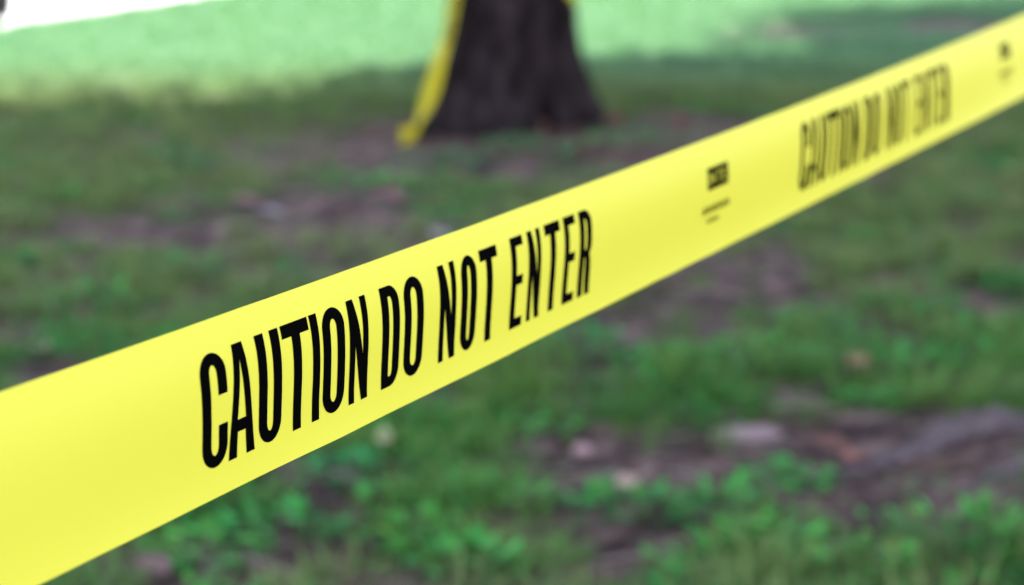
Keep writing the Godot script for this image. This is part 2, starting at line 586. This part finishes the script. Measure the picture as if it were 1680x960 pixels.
	for c in clumps:
		kinds += 1
		var at := Vector3(c[0], height(c[0], c[1]), c[1])
		var o := thing("weed_clump", at, c[5], "weed", "leafy weed clumps on the lawn")
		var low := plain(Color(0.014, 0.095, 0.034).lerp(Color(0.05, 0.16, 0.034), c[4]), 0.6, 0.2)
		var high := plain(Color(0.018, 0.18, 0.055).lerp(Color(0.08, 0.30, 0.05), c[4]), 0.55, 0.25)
		for m in [low, high]:
			m.vertex_color_use_as_albedo = true
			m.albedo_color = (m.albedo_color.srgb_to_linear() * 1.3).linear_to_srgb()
			m.backlight_enabled = true
			m.backlight = Color(0.4, 0.5, 0.35)
			m.cull_mode = BaseMaterial3D.CULL_DISABLED
		for k in 5:
			var foot: Vector3 = Vector3(rng.randf_range(-0.4, 0.4), 0, rng.randf_range(-0.4, 0.4)) * c[2]
			part("stem", tube([foot, foot * 1.2 + Vector3(0, c[3] * 0.5, 0), foot * 1.6 + Vector3(0, c[3], 0)], [0.0022, 0.0018, 0.001], 5), low, o)
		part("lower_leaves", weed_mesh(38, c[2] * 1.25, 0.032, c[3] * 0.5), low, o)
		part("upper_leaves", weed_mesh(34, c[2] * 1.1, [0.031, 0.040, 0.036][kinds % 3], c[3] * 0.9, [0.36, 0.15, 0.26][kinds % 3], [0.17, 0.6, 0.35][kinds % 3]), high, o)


func build_surface_root() -> void:
	var bark := plain(Color(0.27, 0.22, 0.24), 0.9, 0.2)
	bark.albedo_texture = noise_texture(61, 0.02, Color(0.2, 0.18, 0.2), Color(1, 1, 1))
	bark.uv1_triplanar = true
	bark.uv1_scale = Vector3(9, 9, 9)
	var o := thing("surface_root", Vector3.ZERO, "weathered grey tree root lying exposed in the bare earth at right", "root")
	var runs := [
		[[Vector3(1.55, -0.03, -5.1), Vector3(1.265, 0.01, -4.907), Vector3(1.127, 0.016, -4.829), Vector3(1.004, 0.014, -4.744), Vector3(0.911, 0.02, -4.667), Vector3(0.806, 0.006, -4.573), Vector3(0.692, 0.0, -4.483), Vector3(0.608, -0.006, -4.409), Vector3(0.54, -0.03, -4.345)], [0.055, 0.05, 0.046, 0.04, 0.036, 0.028, 0.024, 0.018, 0.01]],
		[[Vector3(1.40, -0.02, -4.72), Vector3(1.187, 0.0, -4.587), Vector3(1.043, 0.006, -4.452), Vector3(0.936, 0.0, -4.345), Vector3(0.835, -0.004, -4.255), Vector3(0.756, -0.03, -4.204)], [0.05, 0.042, 0.034, 0.026, 0.018, 0.01]],
		[[Vector3(1.265, 0.01, -4.907), Vector3(1.2, 0.008, -4.72), Vector3(1.187, -0.004, -4.587)], [0.04, 0.034, 0.03]]]
	for run in runs:
		var curve := Curve3D.new()
		for k in run[0].size():
			var p: Vector3 = run[0][k]
			var t: Vector3 = (run[0][mini(k + 1, run[0].size() - 1)] - run[0][maxi(k - 1, 0)]) / 6.0
			curve.add_point(p + Vector3(0, height(p.x, p.z) - 0.012, 0), -t, t)
		var pts := []
		var rad := []
		var n := 26
		for k in n:
			var f := k / float(n - 1)
			pts.append(curve.sample_baked(f * curve.get_baked_length(), true))
			var g: float = f * (run[1].size() - 1)
			rad.append(lerpf(run[1][int(g)], run[1][mini(int(g) + 1, run[1].size() - 1)], g - int(g)))
		part("root_branch", tube(pts, rad, 14, 1.3), bark, o)


# ------------------------------------------------------------------ tape
func tape_point(s: float, v: float) -> Vector3:
	var d := Vector3(sin(0.445143) * cos(0.010221), sin(0.010221), -cos(0.445143) * cos(0.010221))
	var up := (Vector3.UP - d * d.y).normalized()
	var n := d.cross(up)
	if n.z < 0:
		n = -n
	var q := clampf(s, -0.25, 1.75)
	var t := q - 0.9
	var roll := -0.075461 - 0.111365 * t - 0.203124 * t * t
	# the sag, and beyond the fitted stretch its straight continuation
	var sag := 0.005799 * q * (q - 2.0) + (s - q) * 0.005799 * (2.0 * q - 2.0)
	var w := 2.0 * v - 1.0
	var out := 0.003788 * (1.0 - w * w) - 0.0050 * (w * w * w - w)
	out += 0.0007 * pow(w, 4.0) * fine.get_noise_2d(s * 1.6, 3.0 + signf(w))
	out += 0.0005 * mottled.get_noise_2d(s * 2.2, v * 0.12) + 0.00012 * fine.get_noise_2d(s * 2.5, v * 0.25)
	return TAPE_START + d * s + Vector3(0, sag, 0) + (up * cos(roll) + n * sin(roll)) * TAPE_WIDTH * (v - 0.5) + (n * cos(roll) - up * sin(roll)) * out


const TAPE_START := Vector3(-0.18986, 1.05145, -0.81792)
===
▶ To do
Extract the full listing above verbatim; pictures are to be left out of the copy.

▶ Response below
Keep writing the Godot script for this image. This is part 2, starting at line 586. This part finishes the script. Measure the picture as if it were 1680x960 pixels.
	for c in clumps:
		kinds += 1
		var at := Vector3(c[0], height(c[0], c[1]), c[1])
		var o := thing("weed_clump", at, c[5], "weed", "leafy weed clumps on the lawn")
		var low := plain(Color(0.014, 0.095, 0.034).lerp(Color(0.05, 0.16, 0.034), c[4]), 0.6, 0.2)
		var high := plain(Color(0.018, 0.18, 0.055).lerp(Color(0.08, 0.30, 0.05), c[4]), 0.55, 0.25)
		for m in [low, high]:
			m.vertex_color_use_as_albedo = true
			m.albedo_color = (m.albedo_color.srgb_to_linear() * 1.3).linear_to_srgb()
			m.backlight_enabled = true
			m.backlight = Color(0.4, 0.5, 0.35)
			m.cull_mode = BaseMaterial3D.CULL_DISABLED
		for k in 5:
			var foot: Vector3 = Vector3(rng.randf_range(-0.4, 0.4), 0, rng.randf_range(-0.4, 0.4)) * c[2]
			part("stem", tube([foot, foot * 1.2 + Vector3(0, c[3] * 0.5, 0), foot * 1.6 + Vector3(0, c[3], 0)], [0.0022, 0.0018, 0.001], 5), low, o)
		part("lower_leaves", weed_mesh(38, c[2] * 1.25, 0.032, c[3] * 0.5), low, o)
		part("upper_leaves", weed_mesh(34, c[2] * 1.1, [0.031, 0.040, 0.036][kinds % 3], c[3] * 0.9, [0.36, 0.15, 0.26][kinds % 3], [0.17, 0.6, 0.35][kinds % 3]), high, o)


func build_surface_root() -> void:
	var bark := plain(Color(0.27, 0.22, 0.24), 0.9, 0.2)
	bark.albedo_texture = noise_texture(61, 0.02, Color(0.2, 0.18, 0.2), Color(1, 1, 1))
	bark.uv1_triplanar = true
	bark.uv1_scale = Vector3(9, 9, 9)
	var o := thing("surface_root", Vector3.ZERO, "weathered grey tree root lying exposed in the bare earth at right", "root")
	var runs := [
		[[Vector3(1.55, -0.03, -5.1), Vector3(1.265, 0.01, -4.907), Vector3(1.127, 0.016, -4.829), Vector3(1.004, 0.014, -4.744), Vector3(0.911, 0.02, -4.667), Vector3(0.806, 0.006, -4.573), Vector3(0.692, 0.0, -4.483), Vector3(0.608, -0.006, -4.409), Vector3(0.54, -0.03, -4.345)], [0.055, 0.05, 0.046, 0.04, 0.036, 0.028, 0.024, 0.018, 0.01]],
		[[Vector3(1.40, -0.02, -4.72), Vector3(1.187, 0.0, -4.587), Vector3(1.043, 0.006, -4.452), Vector3(0.936, 0.0, -4.345), Vector3(0.835, -0.004, -4.255), Vector3(0.756, -0.03, -4.204)], [0.05, 0.042, 0.034, 0.026, 0.018, 0.01]],
		[[Vector3(1.265, 0.01, -4.907), Vector3(1.2, 0.008, -4.72), Vector3(1.187, -0.004, -4.587)], [0.04, 0.034, 0.03]]]
	for run in runs:
		var curve := Curve3D.new()
		for k in run[0].size():
			var p: Vector3 = run[0][k]
			var t: Vector3 = (run[0][mini(k + 1, run[0].size() - 1)] - run[0][maxi(k - 1, 0)]) / 6.0
			curve.add_point(p + Vector3(0, height(p.x, p.z) - 0.012, 0), -t, t)
		var pts := []
		var rad := []
		var n := 26
		for k in n:
			var f := k / float(n - 1)
			pts.append(curve.sample_baked(f * curve.get_baked_length(), true))
			var g: float = f * (run[1].size() - 1)
			rad.append(lerpf(run[1][int(g)], run[1][mini(int(g) + 1, run[1].size() - 1)], g - int(g)))
		part("root_branch", tube(pts, rad, 14, 1.3), bark, o)


# ------------------------------------------------------------------ tape
func tape_point(s: float, v: float) -> Vector3:
	var d := Vector3(sin(0.445143) * cos(0.010221), sin(0.010221), -cos(0.445143) * cos(0.010221))
	var up := (Vector3.UP - d * d.y).normalized()
	var n := d.cross(up)
	if n.z < 0:
		n = -n
	var q := clampf(s, -0.25, 1.75)
	var t := q - 0.9
	var roll := -0.075461 - 0.111365 * t - 0.203124 * t * t
	# the sag, and beyond the fitted stretch its straight continuation
	var sag := 0.005799 * q * (q - 2.0) + (s - q) * 0.005799 * (2.0 * q - 2.0)
	var w := 2.0 * v - 1.0
	var out := 0.003788 * (1.0 - w * w) - 0.0050 * (w * w * w - w)
	out += 0.0007 * pow(w, 4.0) * fine.get_noise_2d(s * 1.6, 3.0 + signf(w))
	out += 0.0005 * mottled.get_noise_2d(s * 2.2, v * 0.12) + 0.00012 * fine.get_noise_2d(s * 2.5, v * 0.25)
	return TAPE_START + d * s + Vector3(0, sag, 0) + (up * cos(roll) + n * sin(roll)) * TAPE_WIDTH * (v - 0.5) + (n * cos(roll) - up * sin(roll)) * out


const TAPE_START := Vector3(-0.18986, 1.05145, -0.81792)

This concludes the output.